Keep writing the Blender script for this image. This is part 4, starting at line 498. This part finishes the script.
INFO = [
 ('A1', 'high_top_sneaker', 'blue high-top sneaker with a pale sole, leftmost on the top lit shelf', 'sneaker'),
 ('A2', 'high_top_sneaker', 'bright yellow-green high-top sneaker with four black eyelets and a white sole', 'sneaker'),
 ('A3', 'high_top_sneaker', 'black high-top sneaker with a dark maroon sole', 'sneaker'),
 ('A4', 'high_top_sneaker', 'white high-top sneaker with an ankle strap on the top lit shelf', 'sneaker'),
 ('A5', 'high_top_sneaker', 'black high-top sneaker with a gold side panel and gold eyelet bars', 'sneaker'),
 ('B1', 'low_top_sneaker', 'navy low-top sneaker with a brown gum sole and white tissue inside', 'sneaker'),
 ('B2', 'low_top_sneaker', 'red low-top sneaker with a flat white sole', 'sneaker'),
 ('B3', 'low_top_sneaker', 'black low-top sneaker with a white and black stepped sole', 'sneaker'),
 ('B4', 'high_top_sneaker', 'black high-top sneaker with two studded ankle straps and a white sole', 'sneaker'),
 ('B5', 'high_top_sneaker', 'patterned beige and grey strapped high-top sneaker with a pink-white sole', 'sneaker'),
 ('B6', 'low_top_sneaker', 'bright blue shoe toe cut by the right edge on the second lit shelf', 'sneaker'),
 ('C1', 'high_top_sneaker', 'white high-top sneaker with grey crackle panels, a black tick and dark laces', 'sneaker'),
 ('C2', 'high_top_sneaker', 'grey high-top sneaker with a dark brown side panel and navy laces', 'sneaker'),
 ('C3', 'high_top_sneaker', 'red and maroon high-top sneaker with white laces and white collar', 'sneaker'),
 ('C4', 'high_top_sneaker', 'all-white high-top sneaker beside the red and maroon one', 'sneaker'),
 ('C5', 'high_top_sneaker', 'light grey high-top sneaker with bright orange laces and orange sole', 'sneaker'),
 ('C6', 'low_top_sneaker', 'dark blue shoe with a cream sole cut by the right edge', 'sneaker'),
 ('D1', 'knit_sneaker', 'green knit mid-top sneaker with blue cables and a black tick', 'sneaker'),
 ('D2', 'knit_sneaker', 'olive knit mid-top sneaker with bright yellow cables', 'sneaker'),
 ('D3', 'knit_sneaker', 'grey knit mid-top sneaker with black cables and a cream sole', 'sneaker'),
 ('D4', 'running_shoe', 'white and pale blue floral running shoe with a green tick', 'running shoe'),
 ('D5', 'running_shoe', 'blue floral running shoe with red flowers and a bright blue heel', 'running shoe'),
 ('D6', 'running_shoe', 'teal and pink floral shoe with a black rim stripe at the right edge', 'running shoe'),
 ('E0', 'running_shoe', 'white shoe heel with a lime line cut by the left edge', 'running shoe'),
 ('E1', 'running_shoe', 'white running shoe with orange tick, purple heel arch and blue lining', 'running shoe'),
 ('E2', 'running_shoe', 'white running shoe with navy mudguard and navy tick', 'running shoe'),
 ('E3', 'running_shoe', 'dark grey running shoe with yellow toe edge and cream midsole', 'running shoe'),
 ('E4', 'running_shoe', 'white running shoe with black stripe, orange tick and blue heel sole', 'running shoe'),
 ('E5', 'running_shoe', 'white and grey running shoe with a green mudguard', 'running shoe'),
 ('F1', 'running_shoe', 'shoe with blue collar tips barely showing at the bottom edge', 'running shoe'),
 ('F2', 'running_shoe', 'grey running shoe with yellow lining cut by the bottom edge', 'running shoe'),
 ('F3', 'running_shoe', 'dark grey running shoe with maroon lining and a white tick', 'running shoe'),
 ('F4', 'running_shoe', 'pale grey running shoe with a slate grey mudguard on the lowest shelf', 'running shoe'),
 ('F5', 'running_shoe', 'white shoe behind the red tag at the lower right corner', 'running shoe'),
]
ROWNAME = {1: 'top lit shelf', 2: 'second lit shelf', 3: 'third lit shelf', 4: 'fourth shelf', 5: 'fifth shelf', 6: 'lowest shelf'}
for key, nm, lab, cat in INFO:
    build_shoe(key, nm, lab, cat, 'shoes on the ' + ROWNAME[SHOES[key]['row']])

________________

> _DIRECTIONS FOR THIS TASK_
Restate the data above exactly, keeping each word as it stands.

> _SOLUTION TO THE PROBLEM_
Keep writing the Blender script for this image. This is part 4, starting at line 498. This part finishes the script.
INFO = [
 ('A1', 'high_top_sneaker', 'blue high-top sneaker with a pale sole, leftmost on the top lit shelf', 'sneaker'),
 ('A2', 'high_top_sneaker', 'bright yellow-green high-top sneaker with four black eyelets and a white sole', 'sneaker'),
 ('A3', 'high_top_sneaker', 'black high-top sneaker with a dark maroon sole', 'sneaker'),
 ('A4', 'high_top_sneaker', 'white high-top sneaker with an ankle strap on the top lit shelf', 'sneaker'),
 ('A5', 'high_top_sneaker', 'black high-top sneaker with a gold side panel and gold eyelet bars', 'sneaker'),
 ('B1', 'low_top_sneaker', 'navy low-top sneaker with a brown gum sole and white tissue inside', 'sneaker'),
 ('B2', 'low_top_sneaker', 'red low-top sneaker with a flat white sole', 'sneaker'),
 ('B3', 'low_top_sneaker', 'black low-top sneaker with a white and black stepped sole', 'sneaker'),
 ('B4', 'high_top_sneaker', 'black high-top sneaker with two studded ankle straps and a white sole', 'sneaker'),
 ('B5', 'high_top_sneaker', 'patterned beige and grey strapped high-top sneaker with a pink-white sole', 'sneaker'),
 ('B6', 'low_top_sneaker', 'bright blue shoe toe cut by the right edge on the second lit shelf', 'sneaker'),
 ('C1', 'high_top_sneaker', 'white high-top sneaker with grey crackle panels, a black tick and dark laces', 'sneaker'),
 ('C2', 'high_top_sneaker', 'grey high-top sneaker with a dark brown side panel and navy laces', 'sneaker'),
 ('C3', 'high_top_sneaker', 'red and maroon high-top sneaker with white laces and white collar', 'sneaker'),
 ('C4', 'high_top_sneaker', 'all-white high-top sneaker beside the red and maroon one', 'sneaker'),
 ('C5', 'high_top_sneaker', 'light grey high-top sneaker with bright orange laces and orange sole', 'sneaker'),
 ('C6', 'low_top_sneaker', 'dark blue shoe with a cream sole cut by the right edge', 'sneaker'),
 ('D1', 'knit_sneaker', 'green knit mid-top sneaker with blue cables and a black tick', 'sneaker'),
 ('D2', 'knit_sneaker', 'olive knit mid-top sneaker with bright yellow cables', 'sneaker'),
 ('D3', 'knit_sneaker', 'grey knit mid-top sneaker with black cables and a cream sole', 'sneaker'),
 ('D4', 'running_shoe', 'white and pale blue floral running shoe with a green tick', 'running shoe'),
 ('D5', 'running_shoe', 'blue floral running shoe with red flowers and a bright blue heel', 'running shoe'),
 ('D6', 'running_shoe', 'teal and pink floral shoe with a black rim stripe at the right edge', 'running shoe'),
 ('E0', 'running_shoe', 'white shoe heel with a lime line cut by the left edge', 'running shoe'),
 ('E1', 'running_shoe', 'white running shoe with orange tick, purple heel arch and blue lining', 'running shoe'),
 ('E2', 'running_shoe', 'white running shoe with navy mudguard and navy tick', 'running shoe'),
 ('E3', 'running_shoe', 'dark grey running shoe with yellow toe edge and cream midsole', 'running shoe'),
 ('E4', 'running_shoe', 'white running shoe with black stripe, orange tick and blue heel sole', 'running shoe'),
 ('E5', 'running_shoe', 'white and grey running shoe with a green mudguard', 'running shoe'),
 ('F1', 'running_shoe', 'shoe with blue collar tips barely showing at the bottom edge', 'running shoe'),
 ('F2', 'running_shoe', 'grey running shoe with yellow lining cut by the bottom edge', 'running shoe'),
 ('F3', 'running_shoe', 'dark grey running shoe with maroon lining and a white tick', 'running shoe'),
 ('F4', 'running_shoe', 'pale grey running shoe with a slate grey mudguard on the lowest shelf', 'running shoe'),
 ('F5', 'running_shoe', 'white shoe behind the red tag at the lower right corner', 'running shoe'),
]
ROWNAME = {1: 'top lit shelf', 2: 'second lit shelf', 3: 'third lit shelf', 4: 'fourth shelf', 5: 'fifth shelf', 6: 'lowest shelf'}
for key, nm, lab, cat in INFO:
    build_shoe(key, nm, lab, cat, 'shoes on the ' + ROWNAME[SHOES[key]['row']])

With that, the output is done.